— START OF Data shown —

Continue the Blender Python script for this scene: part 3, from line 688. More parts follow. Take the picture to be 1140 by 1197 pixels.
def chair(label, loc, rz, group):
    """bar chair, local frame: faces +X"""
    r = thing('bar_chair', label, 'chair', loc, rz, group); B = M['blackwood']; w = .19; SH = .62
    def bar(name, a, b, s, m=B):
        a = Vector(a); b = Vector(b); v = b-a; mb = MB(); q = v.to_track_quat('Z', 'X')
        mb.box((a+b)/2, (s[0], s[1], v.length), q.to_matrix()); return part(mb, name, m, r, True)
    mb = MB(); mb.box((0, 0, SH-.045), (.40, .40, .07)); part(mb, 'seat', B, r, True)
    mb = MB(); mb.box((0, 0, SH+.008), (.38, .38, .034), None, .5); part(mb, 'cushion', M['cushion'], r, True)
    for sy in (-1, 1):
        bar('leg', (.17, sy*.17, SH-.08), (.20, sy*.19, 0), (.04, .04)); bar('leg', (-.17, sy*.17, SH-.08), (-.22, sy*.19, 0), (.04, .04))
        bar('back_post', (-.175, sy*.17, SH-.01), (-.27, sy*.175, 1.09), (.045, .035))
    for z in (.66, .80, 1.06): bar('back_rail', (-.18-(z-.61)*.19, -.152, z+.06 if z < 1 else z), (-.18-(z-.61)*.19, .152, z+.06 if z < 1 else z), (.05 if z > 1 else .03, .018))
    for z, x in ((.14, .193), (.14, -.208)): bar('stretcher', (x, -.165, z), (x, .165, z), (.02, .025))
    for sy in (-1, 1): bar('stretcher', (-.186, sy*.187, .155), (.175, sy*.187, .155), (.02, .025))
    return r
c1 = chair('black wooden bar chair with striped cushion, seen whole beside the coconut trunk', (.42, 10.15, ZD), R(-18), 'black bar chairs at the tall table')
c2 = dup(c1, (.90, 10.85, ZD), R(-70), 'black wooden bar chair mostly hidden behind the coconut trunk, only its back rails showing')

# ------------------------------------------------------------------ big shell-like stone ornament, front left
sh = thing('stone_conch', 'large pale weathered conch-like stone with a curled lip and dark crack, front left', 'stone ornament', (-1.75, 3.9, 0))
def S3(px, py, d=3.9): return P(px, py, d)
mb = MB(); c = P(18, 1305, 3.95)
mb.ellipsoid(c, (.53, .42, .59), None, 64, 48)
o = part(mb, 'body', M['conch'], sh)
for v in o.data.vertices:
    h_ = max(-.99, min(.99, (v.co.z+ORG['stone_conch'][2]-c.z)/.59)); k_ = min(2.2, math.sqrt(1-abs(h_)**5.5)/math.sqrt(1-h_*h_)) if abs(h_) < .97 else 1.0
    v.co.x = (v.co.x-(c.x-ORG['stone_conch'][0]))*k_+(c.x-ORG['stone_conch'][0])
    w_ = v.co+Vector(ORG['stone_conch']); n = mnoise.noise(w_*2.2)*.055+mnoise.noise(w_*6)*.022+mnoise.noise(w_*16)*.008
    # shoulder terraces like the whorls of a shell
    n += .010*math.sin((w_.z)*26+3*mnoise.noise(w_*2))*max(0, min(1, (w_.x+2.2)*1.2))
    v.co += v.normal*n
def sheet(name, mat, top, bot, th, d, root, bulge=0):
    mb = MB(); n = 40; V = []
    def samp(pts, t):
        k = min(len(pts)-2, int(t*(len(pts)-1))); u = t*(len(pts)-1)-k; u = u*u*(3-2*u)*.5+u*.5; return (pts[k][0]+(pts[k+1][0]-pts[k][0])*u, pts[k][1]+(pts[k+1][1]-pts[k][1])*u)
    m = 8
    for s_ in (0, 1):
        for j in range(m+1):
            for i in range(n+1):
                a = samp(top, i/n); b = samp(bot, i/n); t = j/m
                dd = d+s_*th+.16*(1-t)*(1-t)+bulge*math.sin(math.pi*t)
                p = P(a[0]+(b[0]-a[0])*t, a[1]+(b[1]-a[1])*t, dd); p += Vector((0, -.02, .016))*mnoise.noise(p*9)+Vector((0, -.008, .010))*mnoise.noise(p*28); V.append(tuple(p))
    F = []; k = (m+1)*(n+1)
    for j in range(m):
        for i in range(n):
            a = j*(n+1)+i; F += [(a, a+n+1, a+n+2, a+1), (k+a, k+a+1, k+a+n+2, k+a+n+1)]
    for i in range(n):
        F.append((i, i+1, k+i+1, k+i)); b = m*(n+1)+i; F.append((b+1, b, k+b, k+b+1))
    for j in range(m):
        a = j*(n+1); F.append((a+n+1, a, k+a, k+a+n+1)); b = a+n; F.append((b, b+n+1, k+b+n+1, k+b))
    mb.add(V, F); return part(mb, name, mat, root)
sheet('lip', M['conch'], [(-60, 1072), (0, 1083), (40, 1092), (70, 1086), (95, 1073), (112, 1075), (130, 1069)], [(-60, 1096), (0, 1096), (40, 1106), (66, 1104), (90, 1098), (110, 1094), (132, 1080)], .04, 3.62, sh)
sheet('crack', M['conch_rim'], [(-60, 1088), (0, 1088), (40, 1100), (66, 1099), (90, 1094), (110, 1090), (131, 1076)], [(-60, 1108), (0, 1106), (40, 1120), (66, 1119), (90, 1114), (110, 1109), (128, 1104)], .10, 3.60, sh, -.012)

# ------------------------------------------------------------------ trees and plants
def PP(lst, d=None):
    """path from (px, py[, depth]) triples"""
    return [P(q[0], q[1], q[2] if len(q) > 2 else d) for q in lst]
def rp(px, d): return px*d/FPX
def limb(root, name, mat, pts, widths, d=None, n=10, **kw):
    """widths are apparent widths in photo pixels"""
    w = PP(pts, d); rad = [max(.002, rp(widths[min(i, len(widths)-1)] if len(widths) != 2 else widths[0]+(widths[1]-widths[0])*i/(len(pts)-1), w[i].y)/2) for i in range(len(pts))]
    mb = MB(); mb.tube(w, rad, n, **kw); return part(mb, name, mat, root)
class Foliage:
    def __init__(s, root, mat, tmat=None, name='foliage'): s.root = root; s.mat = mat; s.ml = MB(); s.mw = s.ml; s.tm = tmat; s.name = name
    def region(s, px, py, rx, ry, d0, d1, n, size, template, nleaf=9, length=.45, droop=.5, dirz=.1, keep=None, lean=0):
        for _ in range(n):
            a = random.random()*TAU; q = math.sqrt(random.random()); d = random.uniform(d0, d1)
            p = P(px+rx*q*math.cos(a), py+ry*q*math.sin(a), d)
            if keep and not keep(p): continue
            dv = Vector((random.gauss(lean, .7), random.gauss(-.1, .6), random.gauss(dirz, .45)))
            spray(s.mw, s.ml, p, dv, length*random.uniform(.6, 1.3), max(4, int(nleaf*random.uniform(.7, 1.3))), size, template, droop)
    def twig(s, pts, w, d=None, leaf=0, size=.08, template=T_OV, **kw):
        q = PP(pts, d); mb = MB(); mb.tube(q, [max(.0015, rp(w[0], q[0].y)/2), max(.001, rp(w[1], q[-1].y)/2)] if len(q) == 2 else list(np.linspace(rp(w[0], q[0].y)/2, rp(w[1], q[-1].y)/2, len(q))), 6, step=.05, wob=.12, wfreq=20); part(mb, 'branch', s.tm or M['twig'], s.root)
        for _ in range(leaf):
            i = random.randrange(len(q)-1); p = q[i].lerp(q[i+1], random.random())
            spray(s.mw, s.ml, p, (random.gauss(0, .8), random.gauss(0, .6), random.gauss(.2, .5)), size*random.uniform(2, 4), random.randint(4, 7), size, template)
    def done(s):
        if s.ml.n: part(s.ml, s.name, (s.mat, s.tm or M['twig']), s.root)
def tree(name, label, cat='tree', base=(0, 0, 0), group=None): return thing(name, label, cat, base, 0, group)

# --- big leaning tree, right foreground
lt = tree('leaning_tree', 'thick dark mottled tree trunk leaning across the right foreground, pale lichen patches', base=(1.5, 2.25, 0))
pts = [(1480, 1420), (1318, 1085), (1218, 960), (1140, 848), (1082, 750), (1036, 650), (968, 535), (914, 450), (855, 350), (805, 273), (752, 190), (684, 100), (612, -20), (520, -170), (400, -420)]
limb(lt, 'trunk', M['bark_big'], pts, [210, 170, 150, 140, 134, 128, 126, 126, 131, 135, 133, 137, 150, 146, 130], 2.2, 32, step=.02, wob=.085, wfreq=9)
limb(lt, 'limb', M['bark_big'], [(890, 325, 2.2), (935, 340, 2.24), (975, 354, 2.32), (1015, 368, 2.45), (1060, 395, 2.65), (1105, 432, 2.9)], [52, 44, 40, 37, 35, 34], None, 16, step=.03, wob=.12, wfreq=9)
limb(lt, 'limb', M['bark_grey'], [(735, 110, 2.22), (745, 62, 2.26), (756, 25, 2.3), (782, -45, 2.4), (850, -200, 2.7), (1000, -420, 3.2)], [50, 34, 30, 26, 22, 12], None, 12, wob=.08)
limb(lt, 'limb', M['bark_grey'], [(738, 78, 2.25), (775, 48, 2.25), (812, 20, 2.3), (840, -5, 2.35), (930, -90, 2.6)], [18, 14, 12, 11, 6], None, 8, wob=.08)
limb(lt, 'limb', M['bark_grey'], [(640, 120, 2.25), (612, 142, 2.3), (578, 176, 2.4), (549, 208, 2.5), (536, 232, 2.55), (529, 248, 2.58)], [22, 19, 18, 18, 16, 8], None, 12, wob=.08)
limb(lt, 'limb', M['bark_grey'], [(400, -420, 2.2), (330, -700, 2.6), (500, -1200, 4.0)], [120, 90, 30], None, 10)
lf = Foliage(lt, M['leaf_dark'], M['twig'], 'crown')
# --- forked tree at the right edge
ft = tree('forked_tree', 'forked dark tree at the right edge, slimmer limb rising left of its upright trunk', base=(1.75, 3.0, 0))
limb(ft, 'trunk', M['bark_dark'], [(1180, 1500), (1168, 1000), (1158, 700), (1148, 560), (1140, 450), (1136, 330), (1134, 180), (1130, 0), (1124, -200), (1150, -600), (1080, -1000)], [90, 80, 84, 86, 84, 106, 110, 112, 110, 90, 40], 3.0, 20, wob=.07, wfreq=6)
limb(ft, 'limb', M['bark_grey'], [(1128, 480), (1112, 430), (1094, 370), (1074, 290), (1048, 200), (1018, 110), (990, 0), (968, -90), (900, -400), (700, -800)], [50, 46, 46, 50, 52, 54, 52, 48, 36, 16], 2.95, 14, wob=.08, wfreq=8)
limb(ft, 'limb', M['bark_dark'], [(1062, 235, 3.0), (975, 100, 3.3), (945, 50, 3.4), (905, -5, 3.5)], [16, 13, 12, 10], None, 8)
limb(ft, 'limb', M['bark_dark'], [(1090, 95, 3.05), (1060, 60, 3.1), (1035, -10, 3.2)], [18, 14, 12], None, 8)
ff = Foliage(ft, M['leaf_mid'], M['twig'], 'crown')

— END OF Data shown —

__Short problem__: Using the listing above, show each line holding the string "pixels".

__Task solution__:
Continue the Blender Python script for this scene: part 3, from line 688. More parts follow. Take the picture to be 1140 by 1197 pixels.
    """widths are apparent widths in photo pixels"""